Holthaus confirmed that the board search for a new CEO is progressing, and emphasized their focus on executing necessary strategies until a new leader is appointed. Investors seek clarity on the company’s future direction, which a new CEO could provide.
Michael Schulman, Chief Investment Officer at Running Point Capital, remarked that the delay in appointing a new CEO could heighten investor uncertainty, as stable leadership is vital for navigating the current competitive environment and executing turnaround strategies.
Intel’s fourth-quarter revenue declined 7% year-over-year, totaling $14.26 billion, yet surpassing analysts’ expectations of $13.81 billion. The company reported a net loss of $126 million, or 3 cents per share, compared to a net income of $2.67 billion, or 63 cents per share, from the same quarter the previous year.

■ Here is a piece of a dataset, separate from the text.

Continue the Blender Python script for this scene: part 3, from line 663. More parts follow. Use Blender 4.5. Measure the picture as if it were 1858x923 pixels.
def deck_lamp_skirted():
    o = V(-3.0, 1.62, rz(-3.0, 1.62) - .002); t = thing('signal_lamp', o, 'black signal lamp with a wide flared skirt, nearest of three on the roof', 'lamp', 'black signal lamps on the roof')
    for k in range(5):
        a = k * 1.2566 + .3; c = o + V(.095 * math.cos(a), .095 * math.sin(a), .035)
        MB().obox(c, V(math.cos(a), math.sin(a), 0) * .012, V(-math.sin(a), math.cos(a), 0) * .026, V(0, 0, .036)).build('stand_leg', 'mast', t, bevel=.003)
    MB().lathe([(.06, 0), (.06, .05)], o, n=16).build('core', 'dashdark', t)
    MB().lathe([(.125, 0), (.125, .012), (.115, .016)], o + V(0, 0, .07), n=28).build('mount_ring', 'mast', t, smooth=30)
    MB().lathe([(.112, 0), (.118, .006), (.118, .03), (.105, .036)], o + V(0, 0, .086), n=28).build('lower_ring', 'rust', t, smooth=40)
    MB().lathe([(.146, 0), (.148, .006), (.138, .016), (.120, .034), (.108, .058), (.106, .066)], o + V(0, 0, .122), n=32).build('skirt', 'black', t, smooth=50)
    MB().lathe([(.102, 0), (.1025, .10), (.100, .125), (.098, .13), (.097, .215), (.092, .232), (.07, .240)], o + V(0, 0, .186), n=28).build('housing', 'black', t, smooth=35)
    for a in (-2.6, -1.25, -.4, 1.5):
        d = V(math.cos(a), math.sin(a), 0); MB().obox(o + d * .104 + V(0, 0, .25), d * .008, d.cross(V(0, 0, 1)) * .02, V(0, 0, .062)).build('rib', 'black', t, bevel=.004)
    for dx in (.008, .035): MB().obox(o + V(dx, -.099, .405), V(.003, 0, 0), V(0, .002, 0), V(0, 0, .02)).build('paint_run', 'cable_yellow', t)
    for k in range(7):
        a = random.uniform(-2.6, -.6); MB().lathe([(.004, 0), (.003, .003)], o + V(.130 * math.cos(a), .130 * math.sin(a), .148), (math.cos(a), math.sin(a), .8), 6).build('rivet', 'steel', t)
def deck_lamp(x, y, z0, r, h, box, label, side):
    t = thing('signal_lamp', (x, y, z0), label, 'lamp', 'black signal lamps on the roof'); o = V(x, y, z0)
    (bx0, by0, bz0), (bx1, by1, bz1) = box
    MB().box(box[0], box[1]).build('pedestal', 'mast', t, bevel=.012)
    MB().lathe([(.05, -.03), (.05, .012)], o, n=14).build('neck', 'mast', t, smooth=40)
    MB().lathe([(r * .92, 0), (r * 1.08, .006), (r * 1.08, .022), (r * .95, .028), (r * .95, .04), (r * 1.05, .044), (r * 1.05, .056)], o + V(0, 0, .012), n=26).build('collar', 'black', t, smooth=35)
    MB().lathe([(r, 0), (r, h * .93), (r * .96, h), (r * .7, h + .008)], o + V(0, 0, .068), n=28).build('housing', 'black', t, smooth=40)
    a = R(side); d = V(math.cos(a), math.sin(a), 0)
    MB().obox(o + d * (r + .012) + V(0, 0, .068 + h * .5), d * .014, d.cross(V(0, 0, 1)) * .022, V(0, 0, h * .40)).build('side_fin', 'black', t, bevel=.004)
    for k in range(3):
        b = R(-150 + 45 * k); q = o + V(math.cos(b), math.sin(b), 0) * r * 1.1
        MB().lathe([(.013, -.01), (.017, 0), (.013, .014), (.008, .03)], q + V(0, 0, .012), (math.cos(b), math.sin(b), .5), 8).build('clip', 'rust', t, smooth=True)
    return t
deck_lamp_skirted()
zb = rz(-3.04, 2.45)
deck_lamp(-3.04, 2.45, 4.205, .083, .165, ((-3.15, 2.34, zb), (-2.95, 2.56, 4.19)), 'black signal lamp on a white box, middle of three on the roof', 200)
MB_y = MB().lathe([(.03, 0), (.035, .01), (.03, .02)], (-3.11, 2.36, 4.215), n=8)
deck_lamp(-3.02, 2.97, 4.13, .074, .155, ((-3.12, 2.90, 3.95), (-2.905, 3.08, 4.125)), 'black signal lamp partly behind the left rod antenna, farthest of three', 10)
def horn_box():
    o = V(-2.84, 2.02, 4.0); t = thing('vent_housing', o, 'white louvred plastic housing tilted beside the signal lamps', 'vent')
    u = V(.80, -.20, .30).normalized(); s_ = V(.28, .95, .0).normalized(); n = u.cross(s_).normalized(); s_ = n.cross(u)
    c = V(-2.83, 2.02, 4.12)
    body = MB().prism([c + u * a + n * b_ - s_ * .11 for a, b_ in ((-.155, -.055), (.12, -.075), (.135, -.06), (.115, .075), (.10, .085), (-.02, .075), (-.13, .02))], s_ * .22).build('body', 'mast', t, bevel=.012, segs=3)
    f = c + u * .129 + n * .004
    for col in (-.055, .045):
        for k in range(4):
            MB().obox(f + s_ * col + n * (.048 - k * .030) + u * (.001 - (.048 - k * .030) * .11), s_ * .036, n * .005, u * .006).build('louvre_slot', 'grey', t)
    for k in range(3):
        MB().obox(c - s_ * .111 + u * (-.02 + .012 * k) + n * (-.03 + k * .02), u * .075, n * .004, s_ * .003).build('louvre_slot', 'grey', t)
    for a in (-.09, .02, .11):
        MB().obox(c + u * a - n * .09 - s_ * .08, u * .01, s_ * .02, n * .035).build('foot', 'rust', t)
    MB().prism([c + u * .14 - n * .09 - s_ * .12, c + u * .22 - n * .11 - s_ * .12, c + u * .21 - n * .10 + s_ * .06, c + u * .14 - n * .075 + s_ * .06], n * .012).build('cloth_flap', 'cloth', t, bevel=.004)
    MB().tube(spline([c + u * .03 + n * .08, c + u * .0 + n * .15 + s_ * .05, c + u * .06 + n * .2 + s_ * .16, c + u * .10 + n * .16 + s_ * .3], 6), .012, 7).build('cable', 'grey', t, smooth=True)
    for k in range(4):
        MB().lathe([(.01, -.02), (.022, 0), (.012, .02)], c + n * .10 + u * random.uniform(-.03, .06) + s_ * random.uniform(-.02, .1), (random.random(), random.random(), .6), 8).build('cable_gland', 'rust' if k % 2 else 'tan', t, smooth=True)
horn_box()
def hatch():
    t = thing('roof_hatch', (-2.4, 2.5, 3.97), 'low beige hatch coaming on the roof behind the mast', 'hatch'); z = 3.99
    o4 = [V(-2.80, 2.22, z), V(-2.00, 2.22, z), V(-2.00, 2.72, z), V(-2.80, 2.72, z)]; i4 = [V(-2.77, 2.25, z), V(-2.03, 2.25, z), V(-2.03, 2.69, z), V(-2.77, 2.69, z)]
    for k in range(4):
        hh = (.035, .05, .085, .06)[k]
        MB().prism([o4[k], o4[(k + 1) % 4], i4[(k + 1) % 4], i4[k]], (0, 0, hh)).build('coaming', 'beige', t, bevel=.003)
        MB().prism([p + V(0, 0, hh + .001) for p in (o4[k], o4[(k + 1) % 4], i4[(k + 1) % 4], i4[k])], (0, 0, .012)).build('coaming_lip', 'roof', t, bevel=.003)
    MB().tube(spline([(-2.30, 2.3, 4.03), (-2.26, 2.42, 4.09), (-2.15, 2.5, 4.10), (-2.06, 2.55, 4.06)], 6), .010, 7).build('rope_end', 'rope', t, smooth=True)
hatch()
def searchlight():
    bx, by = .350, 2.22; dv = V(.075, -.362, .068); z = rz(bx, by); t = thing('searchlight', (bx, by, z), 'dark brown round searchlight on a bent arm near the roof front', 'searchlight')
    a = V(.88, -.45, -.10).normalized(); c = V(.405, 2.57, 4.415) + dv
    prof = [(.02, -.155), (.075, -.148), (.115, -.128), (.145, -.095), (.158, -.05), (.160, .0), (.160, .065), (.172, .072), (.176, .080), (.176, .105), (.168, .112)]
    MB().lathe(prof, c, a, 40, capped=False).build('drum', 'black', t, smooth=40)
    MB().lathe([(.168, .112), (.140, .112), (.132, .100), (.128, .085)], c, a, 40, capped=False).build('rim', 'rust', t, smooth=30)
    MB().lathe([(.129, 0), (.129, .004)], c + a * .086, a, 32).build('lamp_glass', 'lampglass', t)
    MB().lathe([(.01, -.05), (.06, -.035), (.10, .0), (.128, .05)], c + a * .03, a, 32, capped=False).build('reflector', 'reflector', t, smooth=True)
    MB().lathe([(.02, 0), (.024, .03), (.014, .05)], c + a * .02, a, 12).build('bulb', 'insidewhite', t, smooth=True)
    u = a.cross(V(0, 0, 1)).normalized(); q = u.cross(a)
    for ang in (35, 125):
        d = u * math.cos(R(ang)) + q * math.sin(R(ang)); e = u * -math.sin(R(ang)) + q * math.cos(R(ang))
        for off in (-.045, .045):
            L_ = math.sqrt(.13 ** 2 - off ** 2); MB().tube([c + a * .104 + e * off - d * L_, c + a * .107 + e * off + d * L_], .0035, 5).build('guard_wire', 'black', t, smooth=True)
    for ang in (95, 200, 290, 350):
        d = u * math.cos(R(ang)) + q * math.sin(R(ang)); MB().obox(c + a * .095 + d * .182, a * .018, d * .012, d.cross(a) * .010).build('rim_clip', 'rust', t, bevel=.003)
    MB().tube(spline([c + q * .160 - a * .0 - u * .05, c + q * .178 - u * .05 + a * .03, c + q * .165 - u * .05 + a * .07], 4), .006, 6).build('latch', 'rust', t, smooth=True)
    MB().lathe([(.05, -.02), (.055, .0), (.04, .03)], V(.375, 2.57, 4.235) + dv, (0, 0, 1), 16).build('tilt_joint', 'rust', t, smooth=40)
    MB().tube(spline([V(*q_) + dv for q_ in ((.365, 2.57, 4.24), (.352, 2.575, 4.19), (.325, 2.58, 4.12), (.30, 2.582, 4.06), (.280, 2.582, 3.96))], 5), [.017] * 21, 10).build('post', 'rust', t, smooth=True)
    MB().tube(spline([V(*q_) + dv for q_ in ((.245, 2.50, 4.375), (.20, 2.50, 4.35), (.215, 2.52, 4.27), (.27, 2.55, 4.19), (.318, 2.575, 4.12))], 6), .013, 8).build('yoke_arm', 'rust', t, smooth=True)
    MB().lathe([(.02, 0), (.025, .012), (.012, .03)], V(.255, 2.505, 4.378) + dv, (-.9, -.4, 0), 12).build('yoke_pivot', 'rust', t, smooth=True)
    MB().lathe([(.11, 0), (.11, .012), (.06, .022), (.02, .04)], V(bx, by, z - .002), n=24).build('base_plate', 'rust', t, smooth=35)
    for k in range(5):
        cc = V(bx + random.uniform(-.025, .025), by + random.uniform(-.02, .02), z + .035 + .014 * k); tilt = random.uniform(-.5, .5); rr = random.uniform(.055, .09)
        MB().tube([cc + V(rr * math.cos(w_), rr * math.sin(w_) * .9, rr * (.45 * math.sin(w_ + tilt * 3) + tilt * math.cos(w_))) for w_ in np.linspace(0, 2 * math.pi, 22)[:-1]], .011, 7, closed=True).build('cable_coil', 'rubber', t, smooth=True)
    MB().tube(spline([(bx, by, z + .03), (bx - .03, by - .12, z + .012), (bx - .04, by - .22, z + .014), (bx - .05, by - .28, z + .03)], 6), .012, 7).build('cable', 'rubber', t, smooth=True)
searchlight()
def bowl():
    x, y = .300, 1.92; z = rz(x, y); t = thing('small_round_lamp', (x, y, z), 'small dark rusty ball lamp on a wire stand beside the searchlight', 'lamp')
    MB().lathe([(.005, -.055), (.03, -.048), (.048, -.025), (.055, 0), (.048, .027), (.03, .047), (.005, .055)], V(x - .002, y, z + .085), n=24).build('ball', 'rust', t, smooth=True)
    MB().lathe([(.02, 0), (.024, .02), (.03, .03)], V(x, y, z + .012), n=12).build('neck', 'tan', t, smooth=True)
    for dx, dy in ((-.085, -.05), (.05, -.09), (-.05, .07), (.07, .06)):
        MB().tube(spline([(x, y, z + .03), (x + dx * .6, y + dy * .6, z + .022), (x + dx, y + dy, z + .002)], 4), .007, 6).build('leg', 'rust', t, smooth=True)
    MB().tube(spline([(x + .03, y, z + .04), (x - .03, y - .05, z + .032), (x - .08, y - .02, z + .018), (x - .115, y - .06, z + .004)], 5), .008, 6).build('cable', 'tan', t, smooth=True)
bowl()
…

This marked Intel’s first earnings announcement since the departure of Gelsinger, who faced numerous challenges during his tenure, including losing market share and falling behind in the AI race while committing substantial investments in manufacturing plants.
During the fiscal fourth quarter, Intel’s Client Computing Group generated $8.02 billion in revenue, down 9% year-over-year but outperforming the $7.84 billion consensus projection by analysts. The Data Center and Artificial Intelligence segment contributed $3.39 billion, a 3% decrease, aligning with the $3.38 billion consensus, while the Network and Edge unit reported $1.62 billion in revenue, a 10% increase, above the anticipated $1.5 billion.
Intel finalized a $7.86 billion grant from the U.S. government to bolster manufacturing efforts in four states. The firm anticipates starting volume chip production using its 18A process technology in the second half of 2025 and plans to launch next-generation laptop chips under the codename Panther Lake within the same timeframe.
In a separate development, Intel is reportedly exploring a minority stake sale in Altera, its business known for field-programmable gate array chips, which it acquired for $14.5 billion in 2015. Zinsner indicated that the process regarding Altera is advancing, and he expects to provide updates in the next quarter’s earnings report.
Before Thursday’s trading session concluded, Intel shares had declined by 1% for the year, in contrast to a 3% increase in the S&P 500 index.